‘A Meeting of Minds’

A ‘meeting of the minds’ is a cliché often employed to suggest a pair of parties seem to be in a close agreement about something. Informally it is a useful abbreviation of a generally solid consensus. However, there are occasions where this term can be very much more specific and focused, particularity in cases with any form of legal or contractual consequence such as marriages, divorces, membership applications etc. in personal contexts or commercial contracts, employment offers, loan terms etc. in business contexts.
They can apply to two individuals or two ‘parties’ made up of several individuals or commercial ventures represented as a common cause and identity for the purposes of the agreement. In this blog we will examine the formal form of a ‘meeting of the minds’ i.e. one with legal or commercial enforced consequences and try to clarify the contexts, consequences and expectations you should consider if ever entering a meeting which requires a ‘meeting of minds’ to extract an outcome.
A formal ‘meeting of the minds’ must occur for the agreement to become valid and (in most contexts, legally) binding. The concept usually requires the specification of a time at which involved parties acknowledge complete understanding and acceptance of the terms and conditions of the (in business contexts, contracted) agreement.
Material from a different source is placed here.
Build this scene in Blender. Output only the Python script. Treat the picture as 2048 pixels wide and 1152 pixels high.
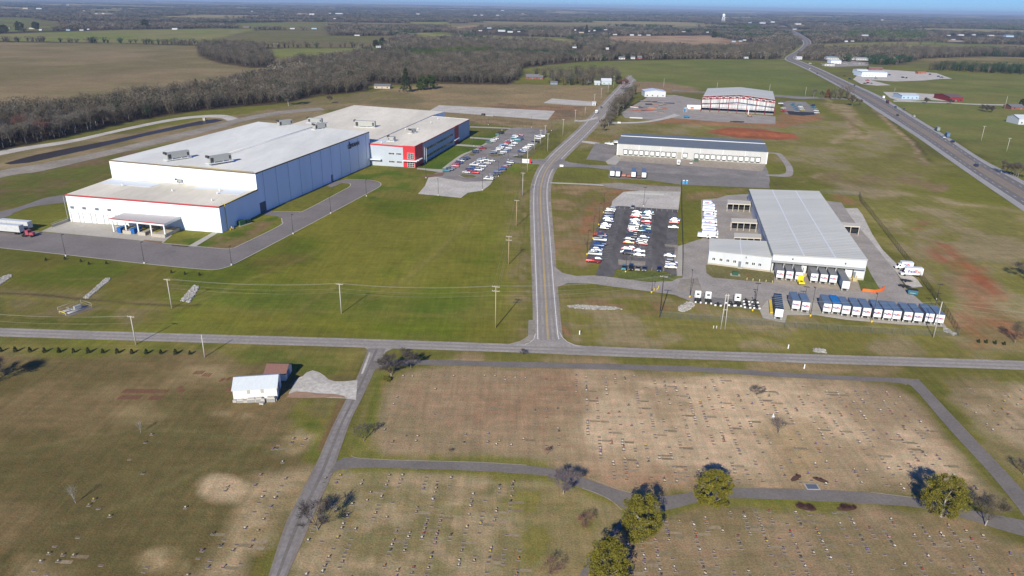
import bpy, bmesh, math, random
import numpy as np
from mathutils import Vector, Matrix
for o in list(bpy.data.objects): bpy.data.objects.remove(o)
SC = bpy.context.scene
COL = SC.collection
R = math.radians
# ---------------- camera (drone about 98 m above flat farmland) ----------------
F, HC = 1436.0, 98.0
ROLL = R(0.96)
PITCH = math.atan((576 - 10) * math.cos(ROLL) / F)
fw = Vector((0, math.cos(PITCH), -math.sin(PITCH)))
r0 = Vector((1, 0, 0)); u0 = r0.cross(fw)
rt = r0 * math.cos(ROLL) + u0 * math.sin(ROLL)
up = -r0 * math.sin(ROLL) + u0 * math.cos(ROLL)
CAMP = Vector((0, 0, HC))
cd = bpy.data.cameras.new('camera'); cam = bpy.data.objects.new('camera', cd); COL.objects.link(cam)
cd.sensor_width = 36; cd.lens = 36 * F / 2048; cd.clip_start = 1; cd.clip_end = 90000
cam.matrix_world = Matrix(((rt.x, up.x, -fw.x, 0), (rt.y, up.y, -fw.y, 0), (rt.z, up.z, -fw.z, HC), (0, 0, 0, 1)))
SC.camera = cam
# ---------------- light ----------------
SUN_EL, SUN_AZ = R(29.5), R(180 + 17.3)       # azimuth clockwise from +Y of the place the light comes from
w = bpy.data.worlds.new('World'); SC.world = w; w.use_nodes = True
nt = w.node_tree; bg = nt.nodes['Background']
sk = nt.nodes.new('ShaderNodeTexSky'); sk.sky_type = 'NISHITA'; sk.sun_disc = False
sk.sun_elevation = SUN_EL; sk.sun_rotation = SUN_AZ; sk.altitude = 300; sk.air_density = 1.0; sk.dust_density = 0.1; sk.ozone_density = 4.0
tint = nt.nodes.new('ShaderNodeMix'); tint.data_type = 'RGBA'; tint.blend_type = 'MULTIPLY'; tint.inputs['Factor'].default_value = 1.0
tint.inputs[7].default_value = (0.38, 0.72, 1.45, 1)          # a clear, deep blue winter sky
nt.links.new(sk.outputs[0], tint.inputs[6]); nt.links.new(tint.outputs[2], bg.inputs[0]); bg.inputs[1].default_value = 0.076
sl = bpy.data.lights.new('sun', 'SUN'); sl.energy = 5.0; sl.angle = R(0.5); sl.color = (1.0, 0.955, 0.80)
so = bpy.data.objects.new('sun', sl); COL.objects.link(so)
so.rotation_euler = (R(90) - SUN_EL, 0, -SUN_AZ + math.pi)
SC.view_settings.view_transform = 'Standard'; SC.view_settings.look = 'None'
SC.view_settings.exposure = 0.24; SC.view_settings.gamma = 1.0
# ---------------- geometry helpers ----------------
def gp(px, py, z=0.0):
    d = fw + rt * ((px - 1024) / F) + up * ((576 - py) / F)
    t = (z - HC) / d.z
    return CAMP + d * t
def proj(p):
    q = Vector(p) - CAMP; z = q.dot(fw)
    return 1024 + F * q.dot(rt) / z, 576 - F * q.dot(up) / z
def hgt(B, ty):
    lo, hi = 0.0, 90.0
    for _ in range(30):
        m = (lo + hi) / 2
        if proj((B[0], B[1], m))[1] > ty: lo = m
        else: hi = m
    return lo
def tag(o, label=None, cat=None, group=None, kind=None):
    if label: o['label'] = label
    if cat: o['category'] = cat
    if group: o['group'] = group
    if kind: o['kind'] = kind
    return o
def empty(name, loc, rz=0, sc=1.0):
    o = bpy.data.objects.new(name, None); COL.objects.link(o); o.empty_display_size = 0.5
    o.location = loc; o.rotation_euler = (0, 0, rz); o.scale = (sc, sc, sc)
    return o
def link(name, me, parent=None, loc=None):
    o = bpy.data.objects.new(name, me); COL.objects.link(o)
    if parent: o.parent = parent
    if loc is not None: o.location = loc
    return o
def copy_tree(o, parent=None):
    c = o.copy(); COL.objects.link(c); c.parent = parent
    for ch in list(o.children): copy_tree(ch, c)
    return c
MATS = {}
def mat(name, col=None, rough=0.8, metal=0.0, var=0.0, scale=1.0, spec=0.3, emit=0.0, coat=0.0, var2=0.0, stretch=None):
    if name in MATS: return MATS[name]
    m = bpy.data.materials.new(name); m.use_nodes = True; MATS[name] = m
    n = m.node_tree; b = n.nodes['Principled BSDF']
    b.inputs['Base Color'].default_value = (*col, 1); b.inputs['Roughness'].default_value = rough
    b.inputs['Metallic'].default_value = metal; b.inputs['Specular IOR Level'].default_value = spec
    b.inputs['Coat Weight'].default_value = coat
    if var > 0:
        tc = n.nodes.new('ShaderNodeTexCoord'); mp = n.nodes.new('ShaderNodeMapping'); n.links.new(tc.outputs['Object'], mp.inputs[0])
        if stretch: mp.inputs['Scale'].default_value = stretch
        def nz(s, det):
            t = n.nodes.new('ShaderNodeTexNoise'); t.inputs['Scale'].default_value = s; t.inputs['Detail'].default_value = det
            t.inputs['Roughness'].default_value = 0.62
            n.links.new(mp.outputs[0], t.inputs['Vector']); return t
        t1 = nz(scale, 5)
        mr = n.nodes.new('ShaderNodeMapRange'); mr.inputs[1].default_value = 0.3; mr.inputs[2].default_value = 0.7
        mr.inputs[3].default_value = 1 - var; mr.inputs[4].default_value = 1 + var
        n.links.new(t1.outputs[0], mr.inputs[0]); out = mr.outputs[0]
        if var2 > 0:
            t2 = nz(scale * 0.09, 3)
            m2 = n.nodes.new('ShaderNodeMapRange'); m2.inputs[1].default_value = 0.3; m2.inputs[2].default_value = 0.7
            m2.inputs[3].default_value = 1 - var2; m2.inputs[4].default_value = 1 + var2
            n.links.new(t2.outputs[0], m2.inputs[0])
            mm = n.nodes.new('ShaderNodeMath'); mm.operation = 'MULTIPLY'
            n.links.new(out, mm.inputs[0]); n.links.new(m2.outputs[0], mm.inputs[1]); out = mm.outputs[0]
        vm = n.nodes.new('ShaderNodeVectorMath'); vm.operation = 'SCALE'
        vm.inputs[0].default_value = col; n.links.new(out, vm.inputs['Scale'])
        n.links.new(vm.outputs[0], b.inputs['Base Color'])
    return m
class MB:
    """collects solids, then links them as ONE mesh object"""
    def __init__(s): s.v = []; s.f = []; s.m = []; s.sm = []
    def add(s, vs, fs, mi=0, smooth=False):
        k = len(s.v); s.v += [tuple(p) for p in vs]
        for f in fs: s.f.append([i + k for i in f]); s.m.append(mi); s.sm.append(smooth)
        return s
    def box(s, x0, x1, y0, y1, z0, z1, mi=0):
        return s.add([(x0, y0, z0), (x1, y0, z0), (x1, y1, z0), (x0, y1, z0), (x0, y0, z1), (x1, y0, z1), (x1, y1, z1), (x0, y1, z1)],
                     [(0, 3, 2, 1), (4, 5, 6, 7), (0, 1, 5, 4), (1, 2, 6, 5), (2, 3, 7, 6), (3, 0, 4, 7)], mi)
    def hull(s, lo, hi, mi=0, cap=True):
        n = len(lo); vs = list(lo) + list(hi)
        fs = [(i, (i + 1) % n, n + (i + 1) % n, n + i) for i in range(n)]
        if cap: fs += [tuple(range(n))[::-1], tuple(range(n, 2 * n))]
        return s.add(vs, fs, mi)
    def tube(s, a, b, ra, rb=None, n=6, mi=0, smooth=True):
        a = Vector(a); b = Vector(b); rb = ra if rb is None else rb
        d = (b - a); d.normalize()
        x = d.cross(Vector((0, 0, 1)));
        if x.length < 1e-3: x = Vector((1, 0, 0))
        x.normalize(); y = d.cross(x)
        vs = []
        for c, r in ((a, ra), (b, rb)):
            for i in range(n):
                t = 2 * math.pi * i / n; vs.append(c + x * (math.cos(t) * r) + y * (math.sin(t) * r))
        fs = [(i, (i + 1) % n, n + (i + 1) % n, n + i) for i in range(n)] + [tuple(range(n))[::-1], tuple(range(n, 2 * n))]
        return s.add(vs, fs, mi, smooth)
    def wheel(s, x, y, r, w, mi=0, n=12):
        return s.tube((x, y - w / 2, r), (x, y + w / 2, r), r, n=n, mi=mi)
    def mesh(s, name, mats):
        me = bpy.data.meshes.new(name); me.from_pydata(s.v, [], s.f)
        for m in (mats if isinstance(mats, (list, tuple)) else [mats]): me.materials.append(m)
        me.polygons.foreach_set('material_index', s.m); me.polygons.foreach_set('use_smooth', s.sm)
        bm = bmesh.new(); bm.from_mesh(me); bmesh.ops.recalc_face_normals(bm, faces=bm.faces); bm.to_mesh(me); bm.free()
        me.update(); return me
    def build(s, name, mats, parent=None, loc=None): return link(name, s.mesh(name, mats), parent, loc)
_ZC = [0.0]
def sheet(name, poly, z, m, world=False, kind='structure'):
    _ZC[0] += .0017; z += _ZC[0]
    pts = [Vector((p[0], p[1], 0)) if world else gp(*p) for p in poly]
    c = sum(pts, Vector()) / len(pts); c.z = 0
    me = bpy.data.meshes.new(name)
    me.from_pydata([(p.x - c.x, p.y - c.y, 0) for p in pts], [], [list(range(len(pts)))])
    if me.polygons[0].normal.z < 0: me.flip_normals()
    me.materials.append(m); me.update()
    o = link(name, me, None, (c.x, c.y, z))
    if kind: o['kind'] = kind
    return o
def smooth_line(P, k=6):
    P = [Vector(p) for p in P]; out = []
    for i in range(len(P) - 1):
        p0 = P[max(i - 1, 0)]; p1 = P[i]; p2 = P[i + 1]; p3 = P[min(i + 2, len(P) - 1)]
        for j in range(k):
            t = j / k
            out.append(0.5 * ((2 * p1) + (p2 - p0) * t + (2 * p0 - 5 * p1 + 4 * p2 - p3) * t * t + (3 * p1 - p0 - 3 * p2 + p3) * t ** 3))
    out.append(P[-1]); return out
def strip(name, L, Rr, z, m, bands=None, k=5):
    """road between two edge lines given as photo points; bands = [(t0, t1, material)] across"""
    _ZC[0] += .0017; z += _ZC[0]
    A = smooth_line([gp(*p) for p in L], k)
    B = smooth_line([gp(*p) for p in Rr], k)
    n = min(len(A), len(B)); A = A[:n]; B = B[:n]
    mb = MB(); ms = []
    for i, (t0, t1, mm) in enumerate(bands or [(0, 1, m)]):
        ms.append(mm); vs = []
        for a, b in zip(A, B):
            p = a.lerp(b, t0); q = a.lerp(b, t1); vs += [(p.x, p.y, 0), (q.x, q.y, 0)]
        mb.add(vs, [(2 * j, 2 * j + 1, 2 * j + 3, 2 * j + 2) for j in range(n - 1)], i)
    o = mb.build(name, ms); o.location.z = z; o['kind'] = 'structure'
    me = o.data
    if me.polygons[0].normal.z < 0: me.flip_normals()
    return o, A, B
def line_strip(mb, P, w, z=0, mi=0, dash=None):
    """flat painted line along P"""
    d = 0
    for i in range(len(P) - 1):
        a = P[i]; b = P[i + 1]; v = (b - a); L = v.length
        if L < 1e-6: continue
        t = v / L; nn = Vector((-t.y, t.x, 0)) * w / 2
        segs = [(0, L)]
        if dash:
            segs = []; s = 0
            while s < L:
                ph = (d + s) % (dash[0] + dash[1])
                if ph < dash[0]:
                    e = min(L, s + dash[0] - ph); segs.append((s, e)); s = e + 1e-4
                else: s += dash[0] + dash[1] - ph
        d += L
        for s, e in segs:
            p = a + t * s; q = a + t * e
            mb.add([(p.x - nn.x, p.y - nn.y, z), (q.x - nn.x, q.y - nn.y, z), (q.x + nn.x, q.y + nn.y, z), (p.x + nn.x, p.y + nn.y, z)], [(0, 1, 2, 3)], mi)
def text_mesh(name, parts, size, extrude=0.01, bold=0.0):
    """lettering: parts = [(string, material), ...] laid left to right in the XZ plane, centred on x, facing -Y"""
    mb_list = []; x = 0; vs = []; fs = []; mi = []; mats = []
    for k, (s, m) in enumerate(parts):
        cu = bpy.data.curves.new(name, 'FONT'); cu.body = s; cu.size = size; cu.extrude = extrude; cu.offset = bold; cu.resolution_u = 2
        ob = bpy.data.objects.new(name, cu); COL.objects.link(ob)
        bpy.context.view_layer.update()
        me = bpy.data.meshes.new_from_object(ob)
        bpy.data.objects.remove(ob); bpy.data.curves.remove(cu)
        co = np.array([v.co for v in me.vertices]).reshape(-1, 3)
        if len(co) == 0: continue
        b = len(vs); xm = co[:, 0].max()
        vs += [(c[0] + x, -c[2], c[1]) for c in co]
        for p in me.polygons: fs.append([i + b for i in p.vertices]); mi.append(k)
        mats.append(m); x += xm + size * 0.02
        bpy.data.meshes.remove(me)
    w = x / 2
    me = bpy.data.meshes.new(name); me.from_pydata([(v[0] - w, v[1], v[2]) for v in vs], [], fs)
    for m in mats: me.materials.append(m)
    me.polygons.foreach_set('material_index', mi); me.update()
    return me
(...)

A formal ‘meeting of the minds’ is usually made tacit by means of the signatures of both parties included in the document or in the case of oral contracts, with a verbal agreement of the facts of the situation, preferable witnessed by a third party as proof and validation of the agreement.
Nevertheless, despite having entered into such agreements with assumed mutual assent between involved parties, the agreement or contract could still be challenged if afterwards there was suspected fraud, undue influence, duress, intentional misrepresentation or mutual mistake is proven (maybe not so if there are ambiguous terms, that one party misunderstood and these misunderstanding were not highlighted by them during negotiation in which case in a ‘caveat emptor’ sense the agreement would still stand).
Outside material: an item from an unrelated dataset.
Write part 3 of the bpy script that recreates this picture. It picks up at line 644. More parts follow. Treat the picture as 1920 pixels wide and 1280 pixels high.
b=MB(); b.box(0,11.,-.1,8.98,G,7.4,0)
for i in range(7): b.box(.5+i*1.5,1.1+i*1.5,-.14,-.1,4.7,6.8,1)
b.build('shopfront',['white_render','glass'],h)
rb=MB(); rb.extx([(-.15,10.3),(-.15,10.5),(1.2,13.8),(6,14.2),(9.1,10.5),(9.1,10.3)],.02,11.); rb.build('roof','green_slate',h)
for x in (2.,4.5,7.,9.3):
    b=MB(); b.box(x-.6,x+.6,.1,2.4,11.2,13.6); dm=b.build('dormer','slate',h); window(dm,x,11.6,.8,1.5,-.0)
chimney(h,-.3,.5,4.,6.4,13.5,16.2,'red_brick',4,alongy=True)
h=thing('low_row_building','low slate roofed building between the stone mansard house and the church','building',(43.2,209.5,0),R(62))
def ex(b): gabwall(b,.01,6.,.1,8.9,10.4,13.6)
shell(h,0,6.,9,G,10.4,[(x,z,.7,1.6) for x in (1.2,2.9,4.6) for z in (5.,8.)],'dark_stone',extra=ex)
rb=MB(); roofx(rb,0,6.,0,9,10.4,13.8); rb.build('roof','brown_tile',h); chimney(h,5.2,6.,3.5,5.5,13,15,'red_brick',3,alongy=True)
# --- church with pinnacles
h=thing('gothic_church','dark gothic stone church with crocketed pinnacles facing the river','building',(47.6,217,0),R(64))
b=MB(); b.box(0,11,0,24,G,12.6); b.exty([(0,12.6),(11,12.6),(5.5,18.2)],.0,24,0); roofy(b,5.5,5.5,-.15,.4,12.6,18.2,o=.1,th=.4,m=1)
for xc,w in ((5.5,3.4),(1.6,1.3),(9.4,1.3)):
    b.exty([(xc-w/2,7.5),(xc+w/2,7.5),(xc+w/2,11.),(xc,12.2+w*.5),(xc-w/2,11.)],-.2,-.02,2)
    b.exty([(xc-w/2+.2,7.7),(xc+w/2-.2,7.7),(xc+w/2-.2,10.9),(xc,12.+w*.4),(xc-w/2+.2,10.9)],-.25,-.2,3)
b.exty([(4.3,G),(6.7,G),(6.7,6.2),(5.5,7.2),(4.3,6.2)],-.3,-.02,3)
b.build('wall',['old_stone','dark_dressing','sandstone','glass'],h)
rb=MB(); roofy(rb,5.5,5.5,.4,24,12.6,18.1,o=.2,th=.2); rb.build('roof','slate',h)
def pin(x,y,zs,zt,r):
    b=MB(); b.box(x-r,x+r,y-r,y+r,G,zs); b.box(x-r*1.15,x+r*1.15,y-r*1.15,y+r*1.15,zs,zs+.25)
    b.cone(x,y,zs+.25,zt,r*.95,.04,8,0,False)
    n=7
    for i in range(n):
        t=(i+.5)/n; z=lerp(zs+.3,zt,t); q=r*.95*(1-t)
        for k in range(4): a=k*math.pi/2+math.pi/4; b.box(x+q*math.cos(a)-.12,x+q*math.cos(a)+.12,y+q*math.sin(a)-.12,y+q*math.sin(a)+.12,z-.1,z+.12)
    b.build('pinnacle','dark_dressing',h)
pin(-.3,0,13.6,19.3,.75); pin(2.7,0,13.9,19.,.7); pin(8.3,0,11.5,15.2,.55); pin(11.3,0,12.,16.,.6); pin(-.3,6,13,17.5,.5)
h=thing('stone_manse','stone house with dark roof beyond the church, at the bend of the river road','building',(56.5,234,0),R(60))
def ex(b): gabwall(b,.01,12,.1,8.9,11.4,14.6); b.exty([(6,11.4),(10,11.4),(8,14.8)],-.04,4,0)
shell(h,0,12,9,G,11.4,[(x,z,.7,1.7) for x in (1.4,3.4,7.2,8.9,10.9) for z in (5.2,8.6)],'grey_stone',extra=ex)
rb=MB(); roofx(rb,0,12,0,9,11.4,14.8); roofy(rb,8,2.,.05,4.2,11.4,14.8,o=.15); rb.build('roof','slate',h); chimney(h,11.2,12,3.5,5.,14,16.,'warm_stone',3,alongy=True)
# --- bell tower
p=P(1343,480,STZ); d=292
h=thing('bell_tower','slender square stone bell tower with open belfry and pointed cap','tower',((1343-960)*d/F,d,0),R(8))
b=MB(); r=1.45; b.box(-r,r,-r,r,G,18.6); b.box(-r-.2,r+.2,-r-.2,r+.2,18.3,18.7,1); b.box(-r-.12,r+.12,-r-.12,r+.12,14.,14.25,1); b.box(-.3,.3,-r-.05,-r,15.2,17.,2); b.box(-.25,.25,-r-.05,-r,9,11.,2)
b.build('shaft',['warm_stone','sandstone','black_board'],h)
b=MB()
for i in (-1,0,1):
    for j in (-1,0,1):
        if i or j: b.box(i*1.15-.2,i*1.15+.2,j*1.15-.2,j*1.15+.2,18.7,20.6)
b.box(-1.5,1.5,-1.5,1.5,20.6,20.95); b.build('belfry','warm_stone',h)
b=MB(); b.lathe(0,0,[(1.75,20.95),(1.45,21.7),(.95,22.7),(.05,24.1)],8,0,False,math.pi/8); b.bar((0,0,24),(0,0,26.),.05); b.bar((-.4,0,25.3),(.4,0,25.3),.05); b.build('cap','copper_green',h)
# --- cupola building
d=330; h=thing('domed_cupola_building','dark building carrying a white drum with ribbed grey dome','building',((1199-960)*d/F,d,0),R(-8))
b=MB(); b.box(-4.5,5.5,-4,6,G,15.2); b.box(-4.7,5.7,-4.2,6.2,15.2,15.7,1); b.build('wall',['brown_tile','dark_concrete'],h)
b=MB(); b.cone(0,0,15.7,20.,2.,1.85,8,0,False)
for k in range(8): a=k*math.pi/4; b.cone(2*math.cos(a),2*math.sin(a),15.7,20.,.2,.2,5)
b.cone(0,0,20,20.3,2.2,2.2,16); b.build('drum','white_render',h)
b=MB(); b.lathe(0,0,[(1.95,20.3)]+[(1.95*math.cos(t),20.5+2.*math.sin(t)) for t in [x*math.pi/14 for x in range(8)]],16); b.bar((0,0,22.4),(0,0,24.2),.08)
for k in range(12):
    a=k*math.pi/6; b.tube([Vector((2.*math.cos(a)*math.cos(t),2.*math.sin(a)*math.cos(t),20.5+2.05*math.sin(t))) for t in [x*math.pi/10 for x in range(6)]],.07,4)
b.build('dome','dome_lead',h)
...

In the presence of any of the instances mentioned above, the contract may be rendered as void because in such cases, no true ‘meeting of the minds’ would be considered still valid as there is a genuine non-alignment between the two parties despite the contractually expressed understanding of the terms and conditions.
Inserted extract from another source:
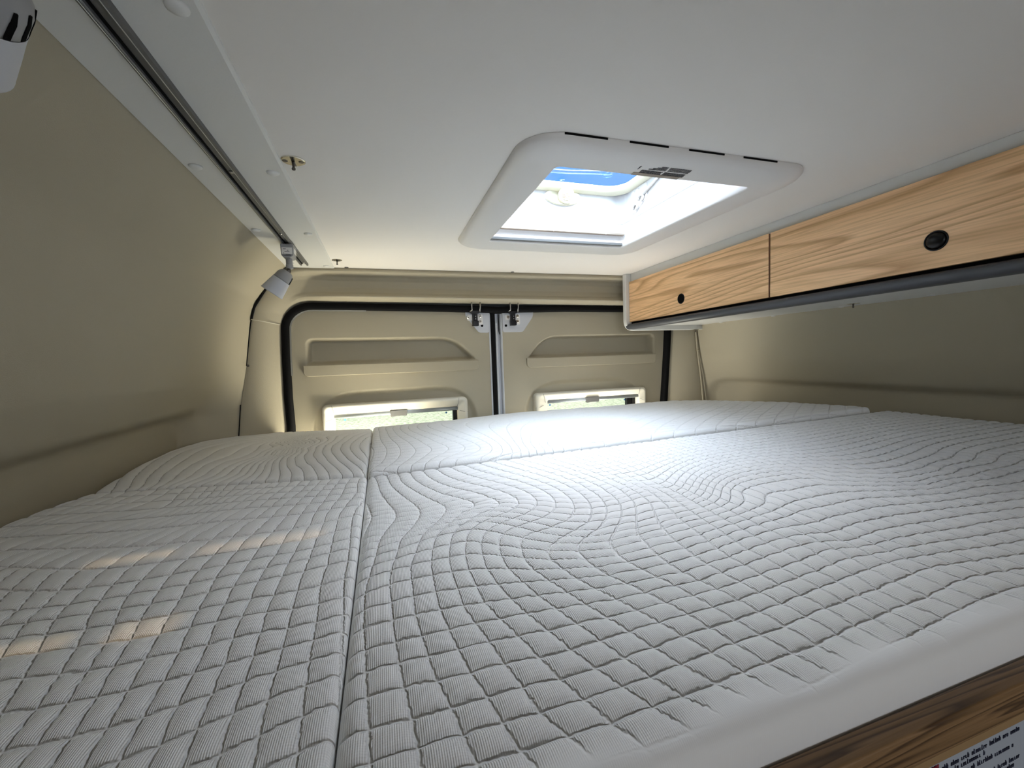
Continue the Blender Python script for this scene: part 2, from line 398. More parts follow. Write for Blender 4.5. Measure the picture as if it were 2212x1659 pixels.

An agreement can also be voided, and a ‘meeting of the minds’ could be considered incomplete if both parties later discover and, importantly, both acknowledge that both or one of them has genuinely interpreted the agreement differently.
So be very awake and focused if you attend any meeting where such assumption of a ‘meeting of the minds’ might end in a binding outcome. Marry in haste, repent at leisure’ can apply equally to personal, commercial and business relationships: be sure of the minds you aim to meet with.